The first picked up the phone and made his call and started to chatear, but it was clearly nothing I knew—English, Spanish, Spanglish, or anything else.
“Whoa, stop, stop,” I said, in Spanish. “Are you chatting in “Quiche?” It is an Indian dialect spoken by over a million Guatemalans. All Hispanics in this neighborhood of west central Alabama are usually referred to as “Mexicans,” and while majority are, there are Guatemalans, Salvadorans, Colombians and others all over the place.

He looked at me quizzically for a moment, but understood quickly, and switched to Spanish.

He might as well have been speaking in Greek to me when he spoke in Quiche. I had learned a few Quechua words, spoken by the indigenous peoples of Peru down in the South America where I grew up, and some of the maids spoke Quechua, the language of the Incas.

Language, I have learned over the years, is not only the key to a particular culture or country, but one that both unites and divides. It not only unites the Quiche or Quechua speakers, but it also separates them from the larger culture, speaking Spanish in Guatemala or Peru for example.

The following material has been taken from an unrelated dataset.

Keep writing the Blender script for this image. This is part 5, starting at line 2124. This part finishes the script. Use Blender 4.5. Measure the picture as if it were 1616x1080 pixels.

Even “dead” languages, like Latin, are important windows into culture. While the Bible was originally composed in ancient Hebrew and Greek—the Old and New Testaments respectively—it has been translated into hundreds of languages and dialects over the centuries.

The early Christian church translated it into the language of the Roman Empire—Latin—and St. Jerome’s translation became the standard account of the Bible in western Christendom until the sixteenth century. But who speaks or reads Latin these days? Maybe a few priests and scholars, but it is a dead language.

Yet, while hundreds of translations of the Bible exist, the Wycliffe Bible Translators say there are still 1600 languages—and people–without a translation.

In modern Israel, the differences between the Jewish state and the Palestinian people are as much about language and history as religion. Jews and Arabs can get along, but they “see” the world through different languages that colors their perspectives.

The deaf and the blind have access to the world through languages delivered as signs or braille. We can edify and build up people with language, or, conversely, tear them down. It is through the language of Scripture that we learn of our relationship to our God.

So, shalom y’all, to throw a little Hebrew and Alabama together as we begin the New Year.